Citing ongoing tariff-related uncertainty, Ford suspended its financial guidance for 2025 as it reported first quarter earnings. “It’s a pretty dynamic situation—I think this is all really new for all of us,” Farley told analysts during the call.
In the January-March quarter, Ford posted $40.7 billion in revenue, down 5 percent from the same period last year, which it attributed to planned plant shutdowns. Net income fell 64 percent to $471 million. But both figures beat Wall Street expectations, sending Ford stock up 3 percent today (May 6).
Ford is hit by a 25 percent tariff on imported cars and an additional 25 percent levy on car components. Combined, that brings its total tariff burden for 2025 to $2.5 billion, the company said. However, it expects to recoup about $1 billion by transporting vehicles across North America with bond carriers that are exempt from tariffs, sourcing more U.S. auto components and halting exports to China (to avoid China’s retaliatory tariffs on American goods).

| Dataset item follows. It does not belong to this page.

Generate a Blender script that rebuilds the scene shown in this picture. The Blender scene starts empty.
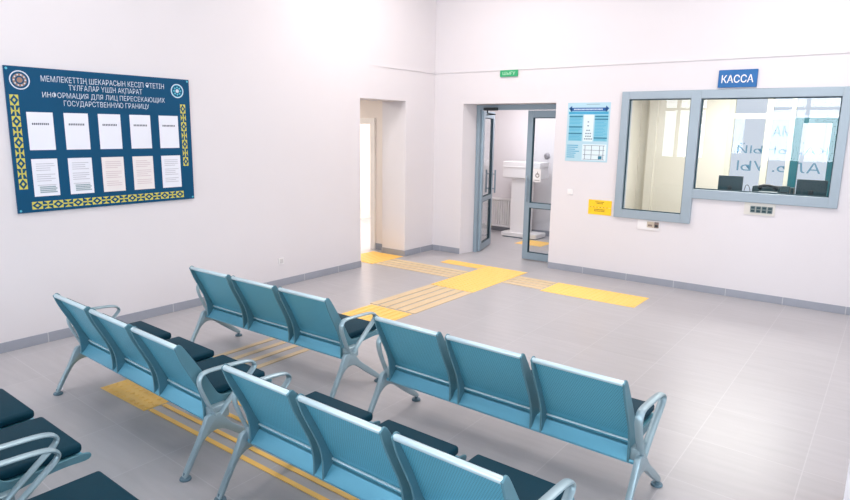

Those strategies are already showing results. In the first quarter, Ford lowered its tariff expenses by nearly 35 percent to $200 million. “Our team is in the trenches,” said chief operating officer Kumar Galhotra, crediting the company’s efforts to manage the situation.
Ford is also capitalizing on surging consumer demand ahead of anticipated price hikes. The company is offering employee pricing on its 2024 and 2025 models, a promotion that has “shrunk our stock in our dealerships,” according to Farley. The incentive program is expected to run through June.
While Ford hasn’t announced any official pricing changes, Farley recently acknowledged that increases tied to tariffs are possible. For now, the company forecasts that industry prices could rise by 1 percent to 1.5 percent in the second half of the year.
Even with the added costs, Farley remains optimistic. Compared to competitors like General Motors—which builds about half of its U.S. cars overseas and anticipates a $4 billion to $5 billion tariff impact—Ford appears better positioned. “Automakers with the largest U.S. footprint will have a big advantage,” Farley said. “And boy, is that true for Ford.”